Gareth Porter writes:
Admiral William Fallon, then President George W. Bush's nominee to head the Central Command (CENTCOM), expressed strong opposition in February to an administration plan to increase the number of carrier strike groups in the Persian Gulf from two to three and vowed privately there would be no war against Iran as long as he was chief of CENTCOM, according to sources with access to his thinking.
Fallon's resistance to the proposed deployment of a third aircraft carrier was followed by a shift in the Bush administration's Iran policy in February and March away from increased military threats and toward diplomatic engagement with Iran. That shift, for which no credible explanation has been offered by administration officials, suggests that Fallon's resistance to a crucial deployment was a major factor in the intra-administration struggle over policy toward Iran.

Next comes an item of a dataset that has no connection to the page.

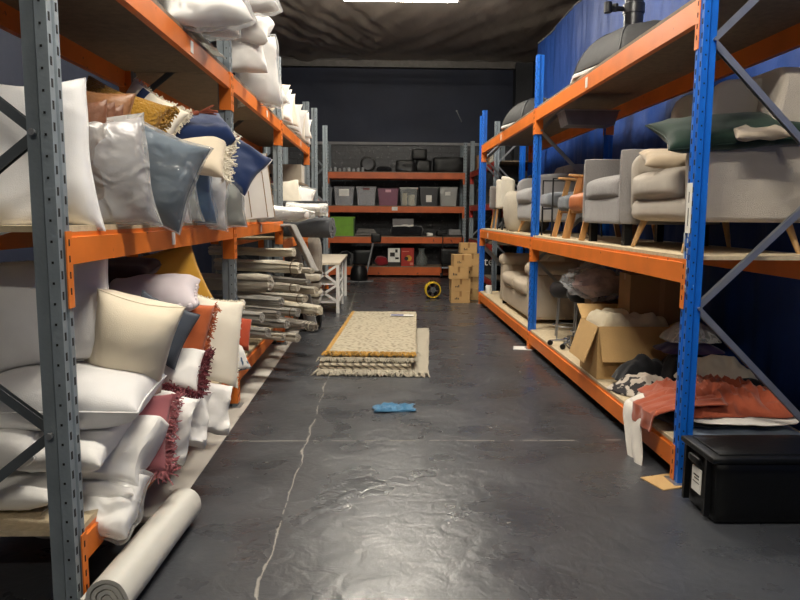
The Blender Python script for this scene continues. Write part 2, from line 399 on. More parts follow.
# ------------------------------------------------------------------ pallet racks
def upright(parent, xf, s, yc, z1, m, slots=True, w=.092, d=.098, plate=True):
    """xf front plane x, s=+1 when the rack lies towards +x; aisle face carries two rows of slots"""
    h = w / 2
    prof = [(d, -h * .45), (d, -h * .62), (d * .55, -h * .62), (d * .42, -h), (0, -h), (0, -h * .3), (.008, -h * .22), (.008, h * .22), (0, h * .3), (0, h), (d * .42, h), (d * .55, h * .62), (d, h * .62), (d, h * .45)]
    mb = MB().strip([(xf + s * a, yc + b * 1) for a, b in prof], .004, z1, .003 * -s)
    if slots:
        k = int((z1 - .1) / .075)
        for i in range(k):
            z = .08 + i * .075
            for sy in (-1, 1):
                zz = z + (.0 if sy > 0 else .03)
                mb.box(xf - s * .0012, xf + s * .002, yc + sy * h * .62 - .006, yc + sy * h * .62 + .006, zz, zz + .03, 1)
            if i % 1 == 0:
                mb.box(xf + s * d * .24 - .004, xf + s * d * .24 + .004, yc - h - .0012, yc - h + .001, z + .012, z + .021, 1)
    o = obj('upright', mb, [m, DARK], parent, smooth=False, world=True)
    if plate:
        p = MB().box(xf - s * .03, xf + s * .12, yc - .075, yc + .075, .001, .008)
        q = obj('foot_plate', p, ZINC, None, smooth=False, world=True); M = q.location.copy(); q.parent = o; q.location = M - parent.location
    return o

def frame(parent, xf, xr, s, yc, z1, m, za=.3, step=.735, rearfirst=True):
    k = dict(w=.084, d=.082) if m is BLUE else {}
    upright(parent, xf, s, yc, z1, m, **k)
    # rear upright mirrored
    upright(parent, xr, -s, yc, z1, m, slots=False, **k)
    zs = [za]
    while zs[-1] + step < z1: zs.append(zs[-1] + step)
    a, b = xf + s * .07, xr - s * .07
    if rearfirst: a, b = b, a
    for i in range(len(zs) - 1):
        p, q = ((a, zs[i]), (b, zs[i + 1])) if i % 2 == 0 else ((b, zs[i]), (a, zs[i + 1]))
        mb = MB().bar((p[0], yc, p[1]), (q[0], yc, q[1]), .028, .004, up=(0, 0, 1)).bar((p[0], yc - .013, p[1]), (q[0], yc - .013, q[1]), .003, .036).bar((p[0], yc + .013, p[1]), (q[0], yc + .013, q[1]), .003, .036)
        obj('brace', mb, BRACE[m.name], parent, smooth=False, world=True)
    for z in (za - .1,):
        mb = MB().bar((a, yc, z - .06), (b, yc, z - .06), .028, .03); obj('brace', mb, BRACE[m.name], parent, smooth=False, world=True)
    for i, z in enumerate(zs):
        side = a if i % 2 == 0 else b
        mb = MB().tube([(side, yc - .05, z), (side, yc + .05, z)], .008, 8).tube([(side, yc - .056, z), (side, yc - .046, z)], .013, 6)
        obj('bolt', mb, ZINC, parent, world=True)
BRACE = {'galvanised_grey': mat('brace_grey', (92, 98, 102), .5, .4), 'blue_paint': ZINC}

def beam(parent, xf, s, ya, yb, z0, z1, m=None, labels=(), conn=.28, rear=False):
    m = m or ORNG; w = .042; y0, y1 = ya + .05, yb - .05; t = s * w
    mb = MB(); prof = [(0, z0), (0, z1 - .02), (.0, z1 - .02), (s * .012, z1 - .018), (s * .012, z1), (t, z1), (t, z0)]
    mb.prism([(xf + a, b) for a, b in prof], y0, y1, axis='y')
    o = obj('beam', mb, m, parent, smooth=False, world=True)
    for (y, sg) in ((ya, 1), (yb, -1)):
        c = MB().box(min(xf - s * .006, xf - s * .001), max(xf - s * .006, xf - s * .001), min(y + sg * .004, y + sg * .05), max(y + sg * .004, y + sg * .05), z1 - conn, z1 + .004)
        c.box(min(xf - s * .005, xf + s * .085), max(xf - s * .005, xf + s * .085), min(y + sg * .048, y + sg * .052), max(y + sg * .048, y + sg * .052), z1 - conn, z1 + .004)
        for k in range(4): c.box(xf - s * .0075, xf - s * .0055, y + sg * .021, y + sg * .029, z1 - .05 - k * .06, z1 - .025 - k * .06, 1)
        q = obj('connector', c, [m, DARK], parent, smooth=False, world=True)
        q.parent = o
    for y in labels:
        q = obj('sticker', MB().box(min(xf - s * .001, xf - s * .003), max(xf - s * .001, xf - s * .003), y - .03, y + .03, z0 + .02, z1 - .03), PAPER, parent, smooth=False, world=True); q.parent = o
    return o

def deck(parent, xf, xr, s, ya, yb, z, m=DECK, th=.022):
    n = max(1, round((yb - ya) / .92)); st = (yb - ya - .02) / n
    for i in range(n):
        y0 = ya + .01 + i * st
        obj('shelf_board', MB().box(min(xf + s * .012, xr - s * .012), max(xf + s * .012, xr - s * .012), y0 + .002, y0 + st - .002, z, z + th), m, parent, smooth=False, world=True)

LX, LR = -1.15, -1.98          # left run: front plane and rear plane
RX, RR = 1.735, 2.62
LY = [2.55, 5.5, 8.2, 11.35]; RY = [3.86, 7.93, 12.05]
LB, LM, LT = .335, 1.50, 2.64   # tops of the boards, left run
RB, RM, RT = .235, 1.33, 2.765
L3 = 1.27                       # lower middle shelf of the third left bay
t = thing('pallet_rack', 'long grey pallet rack with orange beams full of cushions, left of the aisle', 'pallet rack', (LX, LY[0], 0))
for y in LY: frame(t, LX, LR, -1, y, 3.33, GREY, .18, .55)
for i in range(3):
    a, b = LY[i], LY[i + 1]
    for (zt, lab) in ((LB, ()), (LM if i < 2 else L3, (a + (b - a) * .45,) if i < 2 else ()), (LT, (a + (b - a) * .62,))):
        beam(t, LX, -1, a, b, zt - .022 - .12, zt - .022, labels=lab)
        beam(t, LR, 1, a, b, zt - .022 - .12, zt - .022)
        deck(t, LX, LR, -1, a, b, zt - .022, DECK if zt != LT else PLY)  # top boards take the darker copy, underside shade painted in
t = thing('pallet_rack', 'long blue pallet rack with orange beams full of chairs, right of the aisle', 'pallet rack', (RX, RY[0], 0))
for y in RY: frame(t, RX, RR, 1, y, 3.33, BLUE)
for i in range(2):
    a, b = RY[i], RY[i + 1]
    for (zt, lab) in ((RB, ()), (RM, (b - .9,) if i else ()), (RT, (a + 2.1,) if i == 0 else (a + 2.2,))):
        beam(t, RX, 1, a, b, zt - .022 - .135, zt - .022, labels=lab)
        beam(t, RR, -1, a, b, zt - .022 - .135, zt - .022)
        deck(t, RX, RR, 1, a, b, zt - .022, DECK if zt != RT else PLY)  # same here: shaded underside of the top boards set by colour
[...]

One of the concerns about appointing Fallon to head up CENTCOM was that a career naval aviator overseeing two ground wars was a bit odd. However, any attack on Iran would largely come from aircraft carriers so it wasn't unreasonable to think that his appointment was in preparation for just such an attack. That would appear to have been wrong.
But Fallon, who was scheduled to become the CENTCOM chief Mar. 16, responded to the proposed plan by sending a strongly-worded message to the Defence Department in mid-February opposing any further U.S. naval buildup in the Persian Gulf as unwarranted.
"He asked why another aircraft carrier was needed in the Gulf and insisted there was no military requirement for it," says the source, who obtained the gist of Fallon's message from a Pentagon official who had read it.
Fallon's refusal to support a further naval buildup in the Gulf reflected his firm opposition to an attack on Iran and an apparent readiness to put his career on the line to prevent it. A source who met privately with Fallon around the time of his confirmation hearing and who insists on anonymity quoted Fallon as saying that an attack on Iran "will not happen on my watch".
Asked how he could be sure, the source says, Fallon replied, "You know what choices I have. I'm a professional." Fallon said that he was not alone, according to the source, adding, "There are several of us trying to put the crazies back in the box."
Perhaps the military has tired of BushCheney's love of war as a solution for all things. And maybe this bodes well for the country and the world:
The defeat of the plan for a third carrier task group in the Gulf appears to have weakened the position of Cheney and other hawks in the administration who had succeeded in selling Bush on the idea of a strategy of coercive threat against Iran.
Anything - anything - that weakens DeFib Dick and his crew is a good thing.
If the Iraq War is the biggest foreign policy disaster in this nation's history Iran would be that times a hundred. It can only be a good thing if the military scuttles the insane plans of the madmen in the administration.
But I won't rest easy until at least 21 January, 2009.